I think this is bad, and needs to be stopped because the genocide in Xinjiang is too important, but I think that HN's policies about not accusing people of bad faith or astroturfing may actually make it harder to have honest discussions on the topic. It's a conspicuous failure case for a site where normally things don't get this bad. I'm not sure what a better policy would be either, which I suspect might be the reason why nothing has changed.
I apologize is this comment is considered rule-breaking, and I will remove it if it is. I just can't stand watching this kind of thing happen.
I mean anytime someone whataboutisms literal ongoing genocide, it's bad faith, period. Whether it's someone working directly on behalf of the CCP or an individual self-motivated nationalist or even a foreigner that's fallen for CCP global propaganda is irrelevant. It's bad faith, and in my opinion, outright malicious.
I think "bad faith" suggests you are not being honest, like you know you're wrong or making a fallacious argument but you're saying it anyways. In that sense, an individual nationalist, a foreigner who's fallen for the propaganda, both cases would not necessarily be "bad faith". I agree that denying or minimizing an ongoing genocide is pure evil.
Aren’t people in prison to get rehabilitated? They don’t really repay anything to society by working for pennies for a prison run by a private company.
In fact you could argue that prisoners are stealing job from others by working for next to nothing.
You also create strange perverse incentives to keep as many people in prison as possible.
And those people in prison working for pennies per day ,as you've alluded, take jobs from free people.
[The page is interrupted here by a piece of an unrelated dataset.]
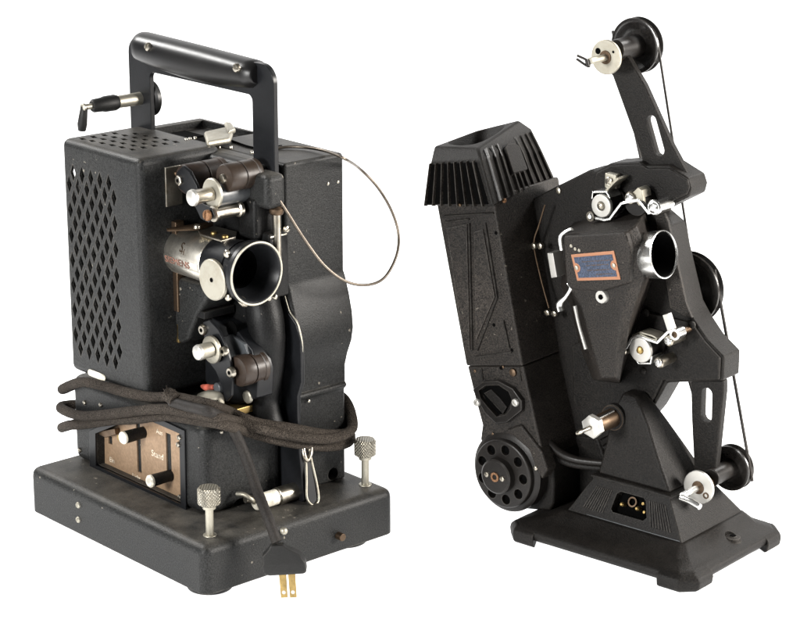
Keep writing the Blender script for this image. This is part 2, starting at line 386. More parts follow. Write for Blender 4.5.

If you want to see peak absurdity, California has legions of prisoner firefighters.
But you can be a firefighter with a felony on your record, so while the state of California is fine with paying them peanuts for risking their lives, it won't make them full-fledged firefighters once they're released.
If any other country was doing this, our various propaganda agencies would be crying foul.
What is a crime depends on local legislation. Being homosexual is a crime in many countries, hence there is still nothing wrong with 'criminals' performing forced labour?